Print the lines starting at the line containing "Model this scene" and ending at the line containing "scene.camera = cam", exactly and in full, without the pictures.

Rows:
____

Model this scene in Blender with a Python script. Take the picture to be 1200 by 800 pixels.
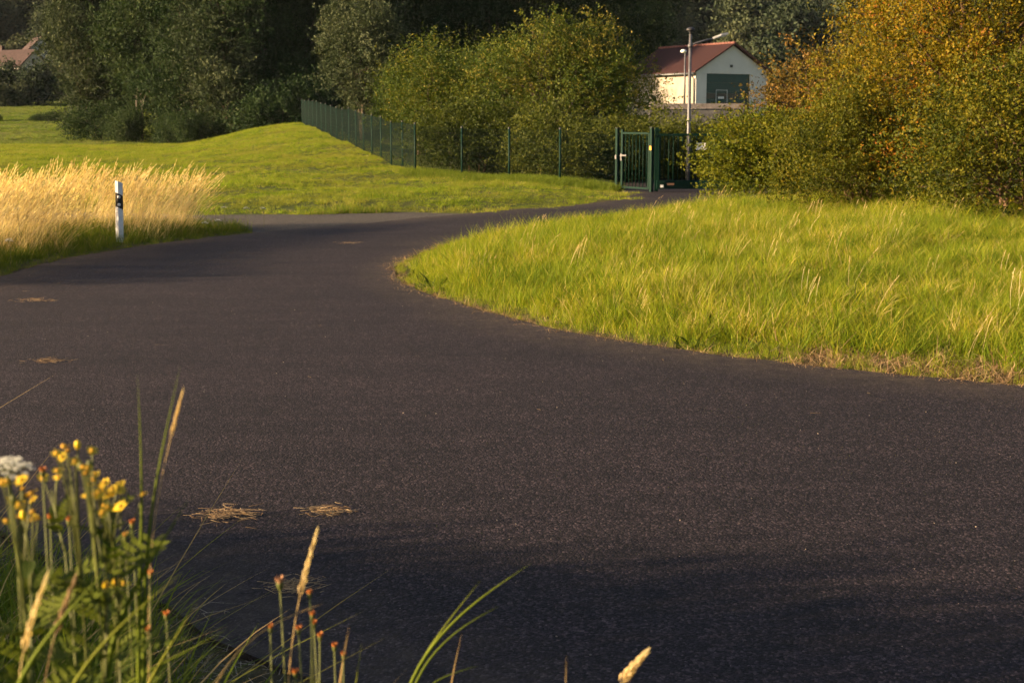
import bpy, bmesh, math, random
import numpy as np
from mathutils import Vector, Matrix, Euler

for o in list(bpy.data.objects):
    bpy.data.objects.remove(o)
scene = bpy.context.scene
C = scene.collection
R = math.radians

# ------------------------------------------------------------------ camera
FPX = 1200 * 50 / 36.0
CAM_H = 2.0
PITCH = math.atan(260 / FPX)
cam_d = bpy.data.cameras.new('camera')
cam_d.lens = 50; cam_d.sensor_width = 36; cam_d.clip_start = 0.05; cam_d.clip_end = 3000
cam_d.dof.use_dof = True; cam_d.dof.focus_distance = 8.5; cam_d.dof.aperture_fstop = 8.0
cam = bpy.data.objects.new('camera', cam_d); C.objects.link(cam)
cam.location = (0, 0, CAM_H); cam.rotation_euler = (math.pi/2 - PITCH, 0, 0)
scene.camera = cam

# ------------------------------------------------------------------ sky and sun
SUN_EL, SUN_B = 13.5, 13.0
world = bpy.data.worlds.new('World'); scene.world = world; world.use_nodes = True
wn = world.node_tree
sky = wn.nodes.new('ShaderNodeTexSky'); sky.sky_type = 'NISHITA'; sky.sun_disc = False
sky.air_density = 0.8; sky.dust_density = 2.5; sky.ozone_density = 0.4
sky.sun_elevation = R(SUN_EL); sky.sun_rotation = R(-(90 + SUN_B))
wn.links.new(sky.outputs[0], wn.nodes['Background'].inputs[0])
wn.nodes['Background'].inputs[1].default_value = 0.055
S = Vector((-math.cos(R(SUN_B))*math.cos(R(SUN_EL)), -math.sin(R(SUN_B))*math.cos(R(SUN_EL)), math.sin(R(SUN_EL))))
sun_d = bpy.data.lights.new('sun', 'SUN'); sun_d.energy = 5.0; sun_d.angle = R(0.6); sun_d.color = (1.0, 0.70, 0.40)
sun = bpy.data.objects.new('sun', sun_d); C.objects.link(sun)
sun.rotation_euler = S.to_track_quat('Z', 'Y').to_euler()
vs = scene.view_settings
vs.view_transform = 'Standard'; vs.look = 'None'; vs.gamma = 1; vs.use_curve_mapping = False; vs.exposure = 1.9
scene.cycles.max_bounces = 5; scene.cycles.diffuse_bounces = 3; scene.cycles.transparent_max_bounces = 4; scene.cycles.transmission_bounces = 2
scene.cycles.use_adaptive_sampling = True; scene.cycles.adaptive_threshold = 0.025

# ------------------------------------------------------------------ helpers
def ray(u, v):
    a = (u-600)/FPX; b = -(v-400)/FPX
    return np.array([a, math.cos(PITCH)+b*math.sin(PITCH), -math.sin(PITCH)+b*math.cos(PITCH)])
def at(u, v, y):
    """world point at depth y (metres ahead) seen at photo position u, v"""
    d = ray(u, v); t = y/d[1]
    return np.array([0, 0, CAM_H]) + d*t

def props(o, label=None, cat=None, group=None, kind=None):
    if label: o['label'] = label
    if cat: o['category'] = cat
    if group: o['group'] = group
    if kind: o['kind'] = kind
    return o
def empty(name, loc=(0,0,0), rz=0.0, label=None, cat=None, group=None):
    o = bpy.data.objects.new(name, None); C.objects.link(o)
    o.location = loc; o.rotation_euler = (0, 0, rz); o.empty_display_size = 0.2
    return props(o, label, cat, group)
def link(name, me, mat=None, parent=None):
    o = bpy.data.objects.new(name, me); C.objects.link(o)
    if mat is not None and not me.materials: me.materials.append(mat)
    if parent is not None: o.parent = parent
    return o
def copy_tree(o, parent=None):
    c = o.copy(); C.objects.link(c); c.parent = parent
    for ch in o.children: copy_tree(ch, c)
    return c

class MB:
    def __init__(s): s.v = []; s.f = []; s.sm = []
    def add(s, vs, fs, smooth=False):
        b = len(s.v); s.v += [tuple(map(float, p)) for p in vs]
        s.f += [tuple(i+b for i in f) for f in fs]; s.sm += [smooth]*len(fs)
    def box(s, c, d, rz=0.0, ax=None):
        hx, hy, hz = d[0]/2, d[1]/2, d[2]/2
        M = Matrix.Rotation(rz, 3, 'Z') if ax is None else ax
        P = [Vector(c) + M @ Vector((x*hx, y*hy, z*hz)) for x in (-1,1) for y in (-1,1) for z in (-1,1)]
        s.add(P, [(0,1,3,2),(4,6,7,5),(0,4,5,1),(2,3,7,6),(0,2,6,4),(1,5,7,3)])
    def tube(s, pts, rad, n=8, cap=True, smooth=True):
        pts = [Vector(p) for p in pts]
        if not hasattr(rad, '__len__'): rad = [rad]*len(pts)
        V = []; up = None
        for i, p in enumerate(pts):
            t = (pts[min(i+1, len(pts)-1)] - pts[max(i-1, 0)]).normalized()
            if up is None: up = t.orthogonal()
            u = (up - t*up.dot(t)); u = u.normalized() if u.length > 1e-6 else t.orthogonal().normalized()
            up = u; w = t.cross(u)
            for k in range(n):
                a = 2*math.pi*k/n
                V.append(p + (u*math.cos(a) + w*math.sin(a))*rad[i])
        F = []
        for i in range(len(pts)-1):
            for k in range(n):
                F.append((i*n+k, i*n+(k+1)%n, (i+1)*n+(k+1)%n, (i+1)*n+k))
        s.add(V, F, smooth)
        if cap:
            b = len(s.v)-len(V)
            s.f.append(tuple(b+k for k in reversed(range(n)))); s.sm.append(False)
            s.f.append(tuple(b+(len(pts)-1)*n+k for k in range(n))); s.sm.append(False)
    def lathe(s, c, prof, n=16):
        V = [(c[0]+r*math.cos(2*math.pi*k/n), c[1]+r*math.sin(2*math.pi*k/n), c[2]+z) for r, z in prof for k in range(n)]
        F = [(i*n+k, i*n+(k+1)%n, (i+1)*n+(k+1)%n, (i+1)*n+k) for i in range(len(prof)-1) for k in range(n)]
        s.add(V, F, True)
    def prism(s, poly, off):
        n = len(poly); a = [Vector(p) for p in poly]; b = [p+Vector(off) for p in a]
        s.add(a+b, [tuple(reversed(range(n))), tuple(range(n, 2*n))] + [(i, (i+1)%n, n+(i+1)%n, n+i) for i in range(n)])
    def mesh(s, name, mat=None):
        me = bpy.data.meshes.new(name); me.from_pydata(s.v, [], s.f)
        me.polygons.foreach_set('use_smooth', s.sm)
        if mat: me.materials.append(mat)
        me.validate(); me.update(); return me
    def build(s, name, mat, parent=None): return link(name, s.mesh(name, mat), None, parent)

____

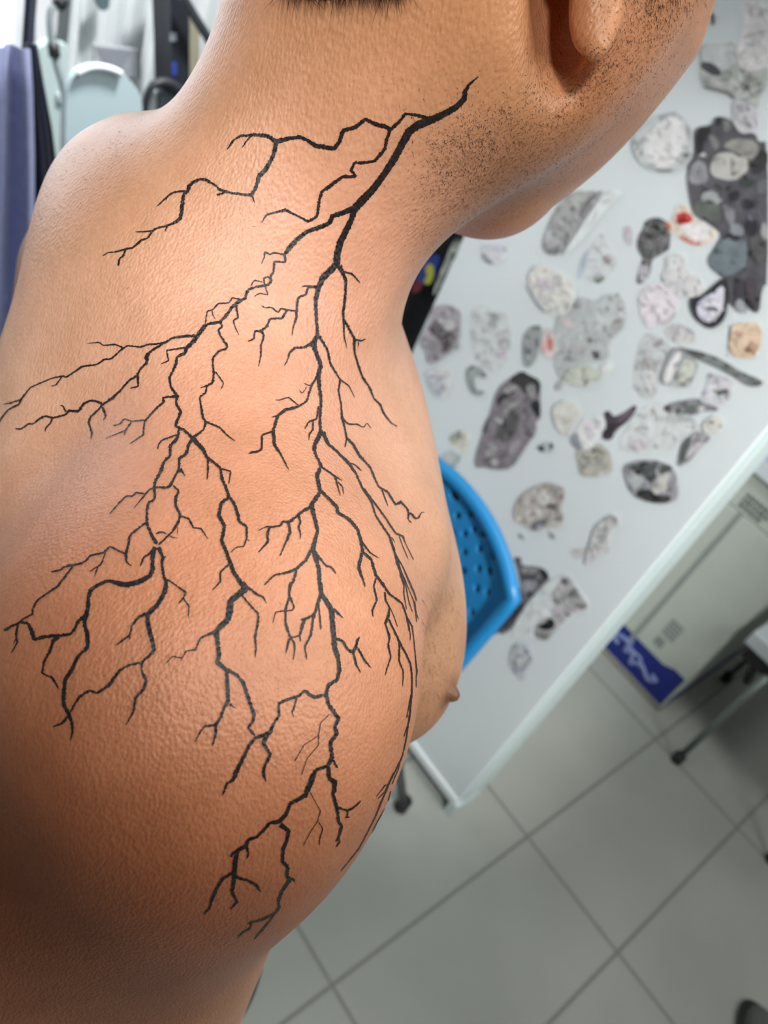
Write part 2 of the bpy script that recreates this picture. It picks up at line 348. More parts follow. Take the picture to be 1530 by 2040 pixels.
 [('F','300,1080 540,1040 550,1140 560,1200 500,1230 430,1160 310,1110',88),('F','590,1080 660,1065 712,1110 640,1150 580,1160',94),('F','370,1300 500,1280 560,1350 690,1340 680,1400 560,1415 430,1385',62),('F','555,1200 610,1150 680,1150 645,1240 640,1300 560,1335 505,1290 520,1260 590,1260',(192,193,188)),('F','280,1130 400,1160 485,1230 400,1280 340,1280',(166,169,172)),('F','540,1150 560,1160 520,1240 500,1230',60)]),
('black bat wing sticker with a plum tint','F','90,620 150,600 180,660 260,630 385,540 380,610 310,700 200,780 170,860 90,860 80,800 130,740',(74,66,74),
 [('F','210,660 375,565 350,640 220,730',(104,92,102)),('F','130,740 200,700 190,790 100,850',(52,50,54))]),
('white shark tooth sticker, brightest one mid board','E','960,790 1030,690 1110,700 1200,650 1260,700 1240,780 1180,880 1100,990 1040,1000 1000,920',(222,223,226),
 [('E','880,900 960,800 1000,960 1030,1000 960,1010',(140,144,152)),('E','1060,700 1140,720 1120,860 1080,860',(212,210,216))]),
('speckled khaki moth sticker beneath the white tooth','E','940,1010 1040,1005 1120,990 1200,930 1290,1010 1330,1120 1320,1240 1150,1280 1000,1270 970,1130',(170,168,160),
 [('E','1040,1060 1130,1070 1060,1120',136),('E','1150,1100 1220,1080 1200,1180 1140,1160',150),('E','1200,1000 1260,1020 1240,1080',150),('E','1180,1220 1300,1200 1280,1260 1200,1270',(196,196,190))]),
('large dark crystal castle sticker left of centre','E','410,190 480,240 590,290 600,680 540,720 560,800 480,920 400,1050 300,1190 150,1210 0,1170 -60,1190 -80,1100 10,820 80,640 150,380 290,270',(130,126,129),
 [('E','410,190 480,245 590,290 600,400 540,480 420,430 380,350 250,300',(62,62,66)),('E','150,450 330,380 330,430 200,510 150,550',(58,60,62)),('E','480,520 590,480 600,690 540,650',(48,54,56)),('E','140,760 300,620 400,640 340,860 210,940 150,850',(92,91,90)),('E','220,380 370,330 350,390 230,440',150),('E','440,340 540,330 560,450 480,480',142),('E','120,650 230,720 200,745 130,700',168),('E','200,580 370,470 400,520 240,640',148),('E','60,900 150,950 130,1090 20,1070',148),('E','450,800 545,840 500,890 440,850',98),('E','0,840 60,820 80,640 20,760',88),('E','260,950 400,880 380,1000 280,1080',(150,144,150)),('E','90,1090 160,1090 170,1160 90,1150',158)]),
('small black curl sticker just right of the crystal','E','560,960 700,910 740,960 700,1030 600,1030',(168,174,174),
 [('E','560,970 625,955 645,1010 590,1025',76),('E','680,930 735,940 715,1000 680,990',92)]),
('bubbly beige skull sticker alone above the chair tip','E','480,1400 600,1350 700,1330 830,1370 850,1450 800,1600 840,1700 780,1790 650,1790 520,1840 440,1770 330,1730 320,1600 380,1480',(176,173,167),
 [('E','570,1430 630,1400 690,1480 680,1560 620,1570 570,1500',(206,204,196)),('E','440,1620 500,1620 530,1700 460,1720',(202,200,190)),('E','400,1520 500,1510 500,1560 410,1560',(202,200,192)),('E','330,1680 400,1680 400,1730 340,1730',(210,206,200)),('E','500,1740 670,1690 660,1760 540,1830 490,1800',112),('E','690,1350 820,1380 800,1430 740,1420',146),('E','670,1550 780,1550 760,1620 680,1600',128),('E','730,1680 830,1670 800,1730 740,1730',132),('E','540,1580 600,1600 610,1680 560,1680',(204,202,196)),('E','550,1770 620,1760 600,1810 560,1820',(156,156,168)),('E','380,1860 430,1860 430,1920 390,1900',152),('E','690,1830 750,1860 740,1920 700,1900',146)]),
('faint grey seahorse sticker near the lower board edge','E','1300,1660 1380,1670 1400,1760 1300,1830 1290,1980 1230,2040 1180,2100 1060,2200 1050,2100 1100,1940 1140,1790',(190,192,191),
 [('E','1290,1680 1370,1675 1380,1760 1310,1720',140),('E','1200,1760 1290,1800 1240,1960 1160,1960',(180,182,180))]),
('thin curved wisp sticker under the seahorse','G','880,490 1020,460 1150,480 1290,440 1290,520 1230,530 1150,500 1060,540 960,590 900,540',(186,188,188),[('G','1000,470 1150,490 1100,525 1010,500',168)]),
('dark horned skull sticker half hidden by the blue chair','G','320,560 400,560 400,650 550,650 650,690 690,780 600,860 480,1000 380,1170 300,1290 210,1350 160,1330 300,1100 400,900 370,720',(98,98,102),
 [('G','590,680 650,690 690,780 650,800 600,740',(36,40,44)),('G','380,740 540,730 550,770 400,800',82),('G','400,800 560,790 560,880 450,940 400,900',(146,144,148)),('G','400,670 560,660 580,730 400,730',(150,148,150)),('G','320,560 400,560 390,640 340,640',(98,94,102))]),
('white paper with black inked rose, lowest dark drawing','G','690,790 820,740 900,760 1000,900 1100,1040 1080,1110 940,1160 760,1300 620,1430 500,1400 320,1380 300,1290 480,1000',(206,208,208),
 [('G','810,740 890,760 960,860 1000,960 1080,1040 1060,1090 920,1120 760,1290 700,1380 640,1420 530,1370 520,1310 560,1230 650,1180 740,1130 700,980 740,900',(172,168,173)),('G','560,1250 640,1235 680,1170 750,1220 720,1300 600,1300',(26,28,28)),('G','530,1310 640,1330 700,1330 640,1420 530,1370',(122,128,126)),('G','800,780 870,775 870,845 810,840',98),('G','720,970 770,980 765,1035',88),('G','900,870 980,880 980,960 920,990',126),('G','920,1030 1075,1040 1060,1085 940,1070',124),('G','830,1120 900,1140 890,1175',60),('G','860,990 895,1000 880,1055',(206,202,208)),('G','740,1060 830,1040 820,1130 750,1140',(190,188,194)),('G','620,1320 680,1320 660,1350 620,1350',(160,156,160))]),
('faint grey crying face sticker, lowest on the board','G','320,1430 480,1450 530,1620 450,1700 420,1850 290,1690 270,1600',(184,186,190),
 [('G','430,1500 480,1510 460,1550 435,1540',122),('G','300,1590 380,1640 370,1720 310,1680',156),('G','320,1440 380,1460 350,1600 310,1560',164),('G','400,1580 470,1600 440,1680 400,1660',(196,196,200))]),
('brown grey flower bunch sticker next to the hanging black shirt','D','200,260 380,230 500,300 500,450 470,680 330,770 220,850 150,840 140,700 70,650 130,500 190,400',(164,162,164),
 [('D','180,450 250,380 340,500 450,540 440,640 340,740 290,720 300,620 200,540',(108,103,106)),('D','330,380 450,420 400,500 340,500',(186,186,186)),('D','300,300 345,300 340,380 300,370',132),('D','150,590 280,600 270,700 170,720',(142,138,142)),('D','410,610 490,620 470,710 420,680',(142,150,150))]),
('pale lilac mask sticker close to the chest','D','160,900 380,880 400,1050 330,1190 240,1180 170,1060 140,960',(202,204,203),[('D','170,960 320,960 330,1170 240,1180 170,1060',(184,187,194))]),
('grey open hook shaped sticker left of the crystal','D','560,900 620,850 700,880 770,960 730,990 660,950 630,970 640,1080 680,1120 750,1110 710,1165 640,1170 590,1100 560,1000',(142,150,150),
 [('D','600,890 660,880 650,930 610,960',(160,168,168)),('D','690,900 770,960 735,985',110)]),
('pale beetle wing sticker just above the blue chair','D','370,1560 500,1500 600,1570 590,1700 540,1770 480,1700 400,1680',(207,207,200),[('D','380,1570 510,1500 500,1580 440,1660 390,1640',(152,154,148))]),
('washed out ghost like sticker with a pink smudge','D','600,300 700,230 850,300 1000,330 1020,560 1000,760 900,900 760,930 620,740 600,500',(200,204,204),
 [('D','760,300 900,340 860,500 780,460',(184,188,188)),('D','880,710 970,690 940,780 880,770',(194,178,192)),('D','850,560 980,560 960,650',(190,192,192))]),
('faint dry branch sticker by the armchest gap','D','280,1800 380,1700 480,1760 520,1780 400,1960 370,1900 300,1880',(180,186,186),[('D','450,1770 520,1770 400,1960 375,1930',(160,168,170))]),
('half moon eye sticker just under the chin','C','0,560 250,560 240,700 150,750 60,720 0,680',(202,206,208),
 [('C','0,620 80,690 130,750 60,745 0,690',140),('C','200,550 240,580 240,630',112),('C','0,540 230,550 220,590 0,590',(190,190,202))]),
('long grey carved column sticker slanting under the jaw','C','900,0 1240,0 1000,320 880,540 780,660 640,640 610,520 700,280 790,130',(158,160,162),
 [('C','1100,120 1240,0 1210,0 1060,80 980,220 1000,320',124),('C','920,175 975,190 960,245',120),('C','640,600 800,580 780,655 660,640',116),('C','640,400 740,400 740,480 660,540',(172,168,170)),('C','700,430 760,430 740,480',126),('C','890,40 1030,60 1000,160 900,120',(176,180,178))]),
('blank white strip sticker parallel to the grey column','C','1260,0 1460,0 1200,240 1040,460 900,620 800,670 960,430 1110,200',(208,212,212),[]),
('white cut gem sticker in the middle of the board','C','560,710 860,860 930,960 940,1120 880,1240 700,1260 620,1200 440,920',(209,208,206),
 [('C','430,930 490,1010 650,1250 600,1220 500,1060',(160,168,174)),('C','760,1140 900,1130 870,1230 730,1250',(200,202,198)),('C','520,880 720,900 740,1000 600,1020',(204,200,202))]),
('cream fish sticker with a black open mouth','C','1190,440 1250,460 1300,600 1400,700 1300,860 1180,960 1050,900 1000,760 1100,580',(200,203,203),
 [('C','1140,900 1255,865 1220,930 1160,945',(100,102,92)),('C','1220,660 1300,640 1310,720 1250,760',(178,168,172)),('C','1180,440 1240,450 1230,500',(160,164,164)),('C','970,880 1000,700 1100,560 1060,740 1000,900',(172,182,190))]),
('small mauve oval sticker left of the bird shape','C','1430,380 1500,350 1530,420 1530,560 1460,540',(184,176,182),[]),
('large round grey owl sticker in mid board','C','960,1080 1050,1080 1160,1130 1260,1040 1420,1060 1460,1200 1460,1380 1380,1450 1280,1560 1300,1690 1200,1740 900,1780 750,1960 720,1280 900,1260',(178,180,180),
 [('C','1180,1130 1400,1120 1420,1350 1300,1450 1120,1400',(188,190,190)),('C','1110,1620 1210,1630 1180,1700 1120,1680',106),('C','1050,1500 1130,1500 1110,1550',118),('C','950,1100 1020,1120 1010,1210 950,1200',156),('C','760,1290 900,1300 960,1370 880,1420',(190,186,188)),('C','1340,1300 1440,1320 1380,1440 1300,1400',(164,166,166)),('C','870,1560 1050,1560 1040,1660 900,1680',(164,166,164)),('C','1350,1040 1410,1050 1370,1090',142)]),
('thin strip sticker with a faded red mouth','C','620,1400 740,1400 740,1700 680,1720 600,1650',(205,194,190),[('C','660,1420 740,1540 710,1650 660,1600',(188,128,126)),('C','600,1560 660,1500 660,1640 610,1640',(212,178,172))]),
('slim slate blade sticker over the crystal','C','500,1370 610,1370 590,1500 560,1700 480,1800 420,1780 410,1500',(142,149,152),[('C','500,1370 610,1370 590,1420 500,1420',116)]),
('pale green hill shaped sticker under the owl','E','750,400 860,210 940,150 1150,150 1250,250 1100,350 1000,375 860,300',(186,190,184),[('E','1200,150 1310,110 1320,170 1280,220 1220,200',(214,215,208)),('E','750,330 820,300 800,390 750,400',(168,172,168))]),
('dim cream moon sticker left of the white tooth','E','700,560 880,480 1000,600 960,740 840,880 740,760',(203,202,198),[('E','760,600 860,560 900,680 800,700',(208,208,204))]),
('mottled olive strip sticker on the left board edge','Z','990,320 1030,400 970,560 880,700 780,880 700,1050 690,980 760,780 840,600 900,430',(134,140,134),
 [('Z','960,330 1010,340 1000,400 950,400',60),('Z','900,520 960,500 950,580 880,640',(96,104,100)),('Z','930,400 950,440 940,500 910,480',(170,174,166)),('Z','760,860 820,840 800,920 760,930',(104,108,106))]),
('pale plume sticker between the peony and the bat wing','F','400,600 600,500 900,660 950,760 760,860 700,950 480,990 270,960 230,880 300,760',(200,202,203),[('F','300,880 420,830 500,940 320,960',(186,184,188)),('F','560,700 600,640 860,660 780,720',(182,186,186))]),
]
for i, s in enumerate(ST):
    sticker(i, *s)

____

Solution to this task:
Model this scene in Blender with a Python script. Take the picture to be 1200 by 800 pixels.
import bpy, bmesh, math, random
import numpy as np
from mathutils import Vector, Matrix, Euler

for o in list(bpy.data.objects):
    bpy.data.objects.remove(o)
scene = bpy.context.scene
C = scene.collection
R = math.radians

# ------------------------------------------------------------------ camera
FPX = 1200 * 50 / 36.0
CAM_H = 2.0
PITCH = math.atan(260 / FPX)
cam_d = bpy.data.cameras.new('camera')
cam_d.lens = 50; cam_d.sensor_width = 36; cam_d.clip_start = 0.05; cam_d.clip_end = 3000
cam_d.dof.use_dof = True; cam_d.dof.focus_distance = 8.5; cam_d.dof.aperture_fstop = 8.0
cam = bpy.data.objects.new('camera', cam_d); C.objects.link(cam)
cam.location = (0, 0, CAM_H); cam.rotation_euler = (math.pi/2 - PITCH, 0, 0)
scene.camera = cam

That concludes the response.